EXERCISE BRIEF.
Repeat exactly the lines from the start of the records below through the line that contains "bpy.data.objects.remove(o)", including both.

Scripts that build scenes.
- - - -
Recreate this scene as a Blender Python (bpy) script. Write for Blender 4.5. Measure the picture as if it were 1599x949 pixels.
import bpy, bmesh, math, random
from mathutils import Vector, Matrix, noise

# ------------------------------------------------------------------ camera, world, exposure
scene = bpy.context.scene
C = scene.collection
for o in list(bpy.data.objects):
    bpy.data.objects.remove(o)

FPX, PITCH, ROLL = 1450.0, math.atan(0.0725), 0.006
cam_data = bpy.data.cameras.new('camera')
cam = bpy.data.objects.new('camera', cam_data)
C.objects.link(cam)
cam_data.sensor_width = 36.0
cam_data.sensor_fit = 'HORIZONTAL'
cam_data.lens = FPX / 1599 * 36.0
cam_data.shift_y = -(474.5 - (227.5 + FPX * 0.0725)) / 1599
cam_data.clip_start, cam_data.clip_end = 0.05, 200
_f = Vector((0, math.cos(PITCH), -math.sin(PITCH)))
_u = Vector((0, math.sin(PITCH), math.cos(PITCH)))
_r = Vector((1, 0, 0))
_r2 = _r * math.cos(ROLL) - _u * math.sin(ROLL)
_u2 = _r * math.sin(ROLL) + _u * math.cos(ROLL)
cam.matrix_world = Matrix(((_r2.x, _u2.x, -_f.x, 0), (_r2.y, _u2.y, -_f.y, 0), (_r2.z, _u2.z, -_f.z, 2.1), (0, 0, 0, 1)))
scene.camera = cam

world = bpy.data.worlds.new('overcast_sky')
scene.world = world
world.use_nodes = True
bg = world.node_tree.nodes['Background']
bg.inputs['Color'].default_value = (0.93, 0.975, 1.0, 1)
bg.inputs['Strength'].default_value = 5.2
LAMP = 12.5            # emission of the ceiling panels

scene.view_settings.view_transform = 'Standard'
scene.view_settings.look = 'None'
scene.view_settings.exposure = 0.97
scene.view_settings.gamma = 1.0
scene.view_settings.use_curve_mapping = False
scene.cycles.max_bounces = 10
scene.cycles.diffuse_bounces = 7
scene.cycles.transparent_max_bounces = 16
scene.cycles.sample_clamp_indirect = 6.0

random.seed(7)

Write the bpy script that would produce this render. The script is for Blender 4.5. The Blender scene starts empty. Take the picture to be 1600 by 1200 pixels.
- - - -
EXERCISE ANSWER.
Recreate this scene as a Blender Python (bpy) script. Write for Blender 4.5. Measure the picture as if it were 1599x949 pixels.
import bpy, bmesh, math, random
from mathutils import Vector, Matrix, noise

# ------------------------------------------------------------------ camera, world, exposure
scene = bpy.context.scene
C = scene.collection
for o in list(bpy.data.objects):
    bpy.data.objects.remove(o)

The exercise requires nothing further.